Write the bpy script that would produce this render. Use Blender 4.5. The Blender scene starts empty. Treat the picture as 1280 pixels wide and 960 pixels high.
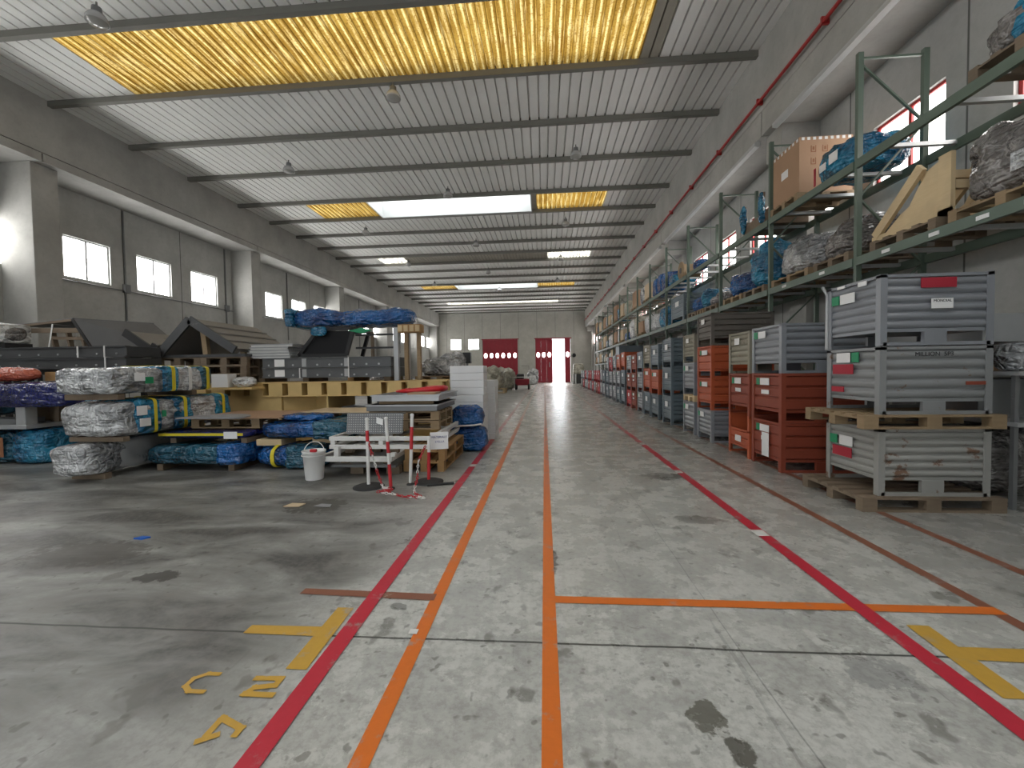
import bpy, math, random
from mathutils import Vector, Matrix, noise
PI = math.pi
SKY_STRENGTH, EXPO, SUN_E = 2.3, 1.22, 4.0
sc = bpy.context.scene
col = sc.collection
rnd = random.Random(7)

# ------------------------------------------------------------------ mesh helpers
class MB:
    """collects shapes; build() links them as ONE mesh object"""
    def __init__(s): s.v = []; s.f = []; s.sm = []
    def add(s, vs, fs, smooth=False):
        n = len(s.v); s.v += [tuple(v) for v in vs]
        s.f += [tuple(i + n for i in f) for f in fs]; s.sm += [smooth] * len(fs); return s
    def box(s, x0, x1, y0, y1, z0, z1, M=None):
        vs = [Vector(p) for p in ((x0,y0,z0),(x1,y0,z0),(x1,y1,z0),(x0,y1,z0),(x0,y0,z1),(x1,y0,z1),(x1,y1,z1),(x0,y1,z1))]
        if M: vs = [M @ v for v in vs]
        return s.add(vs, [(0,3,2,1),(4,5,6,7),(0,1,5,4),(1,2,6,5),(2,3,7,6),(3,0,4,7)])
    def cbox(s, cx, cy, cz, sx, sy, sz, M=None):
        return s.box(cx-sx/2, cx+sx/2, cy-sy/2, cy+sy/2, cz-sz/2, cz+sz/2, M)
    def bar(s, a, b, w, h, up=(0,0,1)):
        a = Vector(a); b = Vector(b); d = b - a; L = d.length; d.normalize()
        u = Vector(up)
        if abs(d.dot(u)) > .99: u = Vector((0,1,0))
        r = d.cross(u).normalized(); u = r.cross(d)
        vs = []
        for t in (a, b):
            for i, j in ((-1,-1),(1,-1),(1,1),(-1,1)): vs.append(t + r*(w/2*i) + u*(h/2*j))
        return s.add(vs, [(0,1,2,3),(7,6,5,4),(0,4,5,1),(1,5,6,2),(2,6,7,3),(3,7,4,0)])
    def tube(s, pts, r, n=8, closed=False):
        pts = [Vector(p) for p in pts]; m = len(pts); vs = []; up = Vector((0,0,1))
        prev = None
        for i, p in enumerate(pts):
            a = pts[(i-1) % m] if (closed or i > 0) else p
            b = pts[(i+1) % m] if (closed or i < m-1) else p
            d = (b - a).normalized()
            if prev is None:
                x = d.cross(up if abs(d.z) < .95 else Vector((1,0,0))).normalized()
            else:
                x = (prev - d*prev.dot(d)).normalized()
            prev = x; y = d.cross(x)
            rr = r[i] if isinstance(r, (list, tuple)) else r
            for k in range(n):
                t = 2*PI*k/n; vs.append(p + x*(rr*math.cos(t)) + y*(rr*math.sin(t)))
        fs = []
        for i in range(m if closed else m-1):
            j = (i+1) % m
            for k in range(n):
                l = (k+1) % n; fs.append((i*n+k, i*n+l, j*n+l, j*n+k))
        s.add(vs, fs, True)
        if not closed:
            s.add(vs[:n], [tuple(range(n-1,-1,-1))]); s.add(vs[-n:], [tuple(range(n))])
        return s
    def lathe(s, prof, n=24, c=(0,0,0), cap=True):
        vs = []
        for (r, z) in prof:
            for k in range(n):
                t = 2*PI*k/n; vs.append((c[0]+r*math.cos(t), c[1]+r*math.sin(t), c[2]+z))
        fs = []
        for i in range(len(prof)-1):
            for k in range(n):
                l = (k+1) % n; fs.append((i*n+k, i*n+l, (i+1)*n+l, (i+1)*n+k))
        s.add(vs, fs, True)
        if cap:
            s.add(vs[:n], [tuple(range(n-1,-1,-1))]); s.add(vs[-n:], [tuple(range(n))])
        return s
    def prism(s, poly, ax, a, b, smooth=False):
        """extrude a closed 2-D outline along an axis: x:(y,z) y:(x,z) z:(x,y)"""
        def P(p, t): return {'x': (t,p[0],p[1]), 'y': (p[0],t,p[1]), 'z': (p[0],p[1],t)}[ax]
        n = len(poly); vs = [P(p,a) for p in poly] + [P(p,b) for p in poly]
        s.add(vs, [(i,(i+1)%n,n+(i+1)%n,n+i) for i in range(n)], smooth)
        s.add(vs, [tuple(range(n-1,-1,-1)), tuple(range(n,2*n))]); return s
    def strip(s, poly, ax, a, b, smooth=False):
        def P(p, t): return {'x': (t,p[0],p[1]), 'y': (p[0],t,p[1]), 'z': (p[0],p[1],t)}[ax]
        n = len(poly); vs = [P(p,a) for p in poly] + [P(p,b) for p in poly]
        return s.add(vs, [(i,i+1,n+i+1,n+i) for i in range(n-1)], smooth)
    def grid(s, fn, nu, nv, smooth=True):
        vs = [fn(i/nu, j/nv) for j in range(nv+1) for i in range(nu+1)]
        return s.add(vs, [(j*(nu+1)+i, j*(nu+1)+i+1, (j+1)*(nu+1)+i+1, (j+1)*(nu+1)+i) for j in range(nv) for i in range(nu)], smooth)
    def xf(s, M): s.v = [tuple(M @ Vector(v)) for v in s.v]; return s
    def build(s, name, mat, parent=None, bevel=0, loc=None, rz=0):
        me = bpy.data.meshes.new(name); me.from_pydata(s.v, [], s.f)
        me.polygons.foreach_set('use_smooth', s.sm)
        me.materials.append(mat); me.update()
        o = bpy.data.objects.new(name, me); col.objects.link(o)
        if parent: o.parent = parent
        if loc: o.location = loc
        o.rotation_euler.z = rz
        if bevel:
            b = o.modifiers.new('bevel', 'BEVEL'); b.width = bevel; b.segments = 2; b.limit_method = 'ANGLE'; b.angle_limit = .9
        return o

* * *

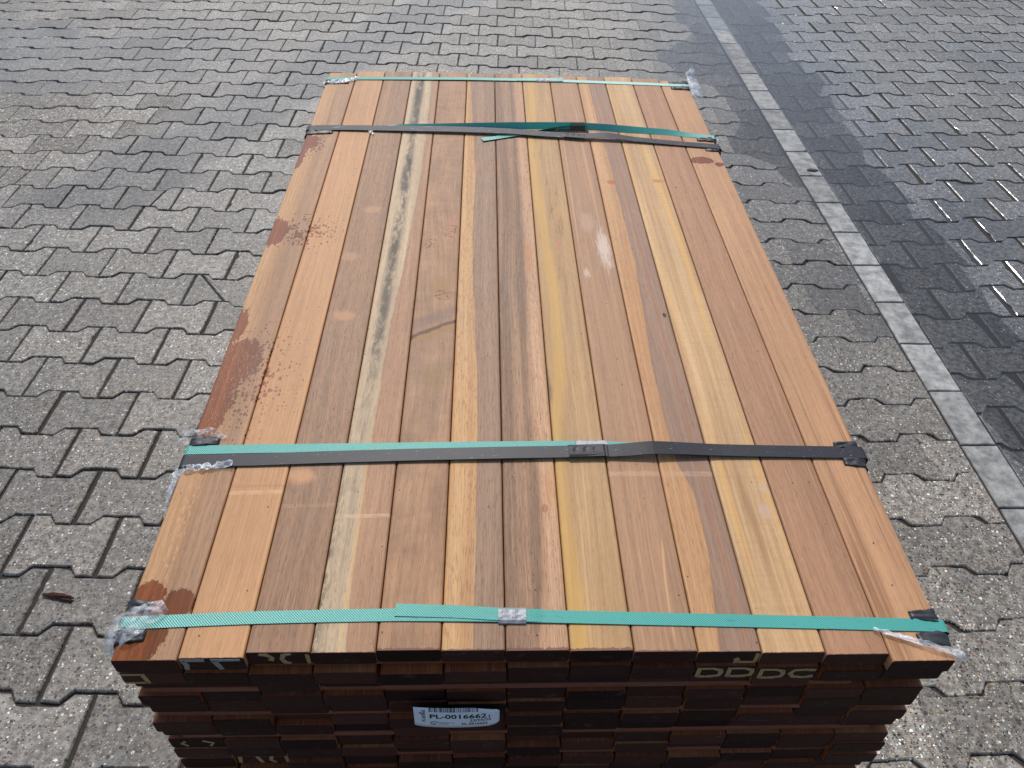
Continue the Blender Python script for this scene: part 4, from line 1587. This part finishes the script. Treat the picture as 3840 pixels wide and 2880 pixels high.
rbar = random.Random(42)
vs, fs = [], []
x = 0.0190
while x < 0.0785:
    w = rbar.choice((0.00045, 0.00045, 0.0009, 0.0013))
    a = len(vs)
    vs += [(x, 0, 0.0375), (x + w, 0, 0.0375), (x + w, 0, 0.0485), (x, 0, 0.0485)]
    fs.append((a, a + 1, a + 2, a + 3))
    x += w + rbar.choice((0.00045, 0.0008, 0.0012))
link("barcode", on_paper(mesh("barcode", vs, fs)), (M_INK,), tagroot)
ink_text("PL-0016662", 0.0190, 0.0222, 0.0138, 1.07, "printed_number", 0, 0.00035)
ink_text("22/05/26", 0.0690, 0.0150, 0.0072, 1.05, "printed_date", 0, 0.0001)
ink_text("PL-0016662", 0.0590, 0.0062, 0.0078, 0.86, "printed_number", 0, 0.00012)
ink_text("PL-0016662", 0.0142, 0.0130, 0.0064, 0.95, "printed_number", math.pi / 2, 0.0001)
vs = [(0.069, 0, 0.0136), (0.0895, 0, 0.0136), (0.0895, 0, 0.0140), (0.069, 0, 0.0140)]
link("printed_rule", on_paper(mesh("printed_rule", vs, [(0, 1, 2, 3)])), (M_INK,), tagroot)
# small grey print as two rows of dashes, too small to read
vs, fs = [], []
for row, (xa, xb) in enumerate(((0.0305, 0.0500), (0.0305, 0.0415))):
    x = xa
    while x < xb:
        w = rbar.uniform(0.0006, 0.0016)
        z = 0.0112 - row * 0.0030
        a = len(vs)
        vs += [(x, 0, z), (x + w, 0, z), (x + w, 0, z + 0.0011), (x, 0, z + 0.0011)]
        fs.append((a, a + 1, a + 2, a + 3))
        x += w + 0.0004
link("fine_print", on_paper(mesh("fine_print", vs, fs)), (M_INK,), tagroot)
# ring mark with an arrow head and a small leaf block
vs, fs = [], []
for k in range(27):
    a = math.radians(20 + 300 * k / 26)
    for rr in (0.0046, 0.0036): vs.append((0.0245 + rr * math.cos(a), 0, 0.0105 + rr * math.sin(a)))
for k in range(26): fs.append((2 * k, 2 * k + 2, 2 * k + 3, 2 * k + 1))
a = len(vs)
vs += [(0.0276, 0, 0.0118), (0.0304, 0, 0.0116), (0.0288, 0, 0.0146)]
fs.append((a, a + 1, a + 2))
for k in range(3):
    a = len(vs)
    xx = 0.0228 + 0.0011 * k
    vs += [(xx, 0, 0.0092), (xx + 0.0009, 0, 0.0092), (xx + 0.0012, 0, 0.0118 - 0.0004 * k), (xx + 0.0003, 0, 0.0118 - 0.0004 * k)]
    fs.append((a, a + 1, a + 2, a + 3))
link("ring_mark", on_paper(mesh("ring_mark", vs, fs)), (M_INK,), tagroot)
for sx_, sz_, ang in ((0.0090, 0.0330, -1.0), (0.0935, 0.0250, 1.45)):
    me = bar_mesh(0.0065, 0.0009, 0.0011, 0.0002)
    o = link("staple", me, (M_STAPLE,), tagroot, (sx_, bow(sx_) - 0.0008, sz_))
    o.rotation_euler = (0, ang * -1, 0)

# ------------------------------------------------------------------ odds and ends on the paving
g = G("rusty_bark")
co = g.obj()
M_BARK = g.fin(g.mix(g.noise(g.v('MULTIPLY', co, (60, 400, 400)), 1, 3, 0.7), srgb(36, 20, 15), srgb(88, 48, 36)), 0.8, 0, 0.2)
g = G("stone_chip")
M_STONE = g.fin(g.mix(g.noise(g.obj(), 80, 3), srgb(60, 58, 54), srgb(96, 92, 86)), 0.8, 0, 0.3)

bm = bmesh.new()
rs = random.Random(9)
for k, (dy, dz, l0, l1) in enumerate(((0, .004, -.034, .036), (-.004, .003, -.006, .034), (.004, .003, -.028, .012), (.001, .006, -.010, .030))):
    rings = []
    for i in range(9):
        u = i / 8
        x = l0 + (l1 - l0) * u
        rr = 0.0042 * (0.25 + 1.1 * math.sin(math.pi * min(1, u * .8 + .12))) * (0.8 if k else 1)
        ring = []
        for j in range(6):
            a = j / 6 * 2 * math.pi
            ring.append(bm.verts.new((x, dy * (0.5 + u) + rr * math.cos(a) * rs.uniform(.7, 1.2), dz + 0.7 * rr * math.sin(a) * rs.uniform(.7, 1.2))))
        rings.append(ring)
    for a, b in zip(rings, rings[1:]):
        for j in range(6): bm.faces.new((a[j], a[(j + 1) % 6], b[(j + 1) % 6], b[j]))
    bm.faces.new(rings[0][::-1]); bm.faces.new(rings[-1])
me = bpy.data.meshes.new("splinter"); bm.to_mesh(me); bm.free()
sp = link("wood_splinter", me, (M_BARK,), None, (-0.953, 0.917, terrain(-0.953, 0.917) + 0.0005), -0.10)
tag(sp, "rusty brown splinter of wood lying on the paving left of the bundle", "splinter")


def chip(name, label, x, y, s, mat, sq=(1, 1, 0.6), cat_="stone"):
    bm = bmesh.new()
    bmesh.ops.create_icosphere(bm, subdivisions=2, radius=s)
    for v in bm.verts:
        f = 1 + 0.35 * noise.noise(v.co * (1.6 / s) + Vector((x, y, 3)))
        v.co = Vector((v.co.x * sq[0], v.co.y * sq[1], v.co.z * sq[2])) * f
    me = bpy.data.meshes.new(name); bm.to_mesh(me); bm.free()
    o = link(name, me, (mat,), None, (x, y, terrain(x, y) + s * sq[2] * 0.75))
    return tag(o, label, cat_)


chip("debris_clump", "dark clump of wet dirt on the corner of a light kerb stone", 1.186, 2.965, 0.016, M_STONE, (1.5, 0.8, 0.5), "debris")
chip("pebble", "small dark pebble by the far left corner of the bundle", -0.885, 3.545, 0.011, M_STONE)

§ Given task:
Above are some records. Reproduce the lines from the one with "Write the bpy" down to the one with "rnd = random.Random(7)", keeping both, and leave every picture out.

§ Reply:
Write the bpy script that would produce this render. Use Blender 4.5. The Blender scene starts empty. Treat the picture as 1280 pixels wide and 960 pixels high.
import bpy, math, random
from mathutils import Vector, Matrix, noise
PI = math.pi
SKY_STRENGTH, EXPO, SUN_E = 2.3, 1.22, 4.0
sc = bpy.context.scene
col = sc.collection
rnd = random.Random(7)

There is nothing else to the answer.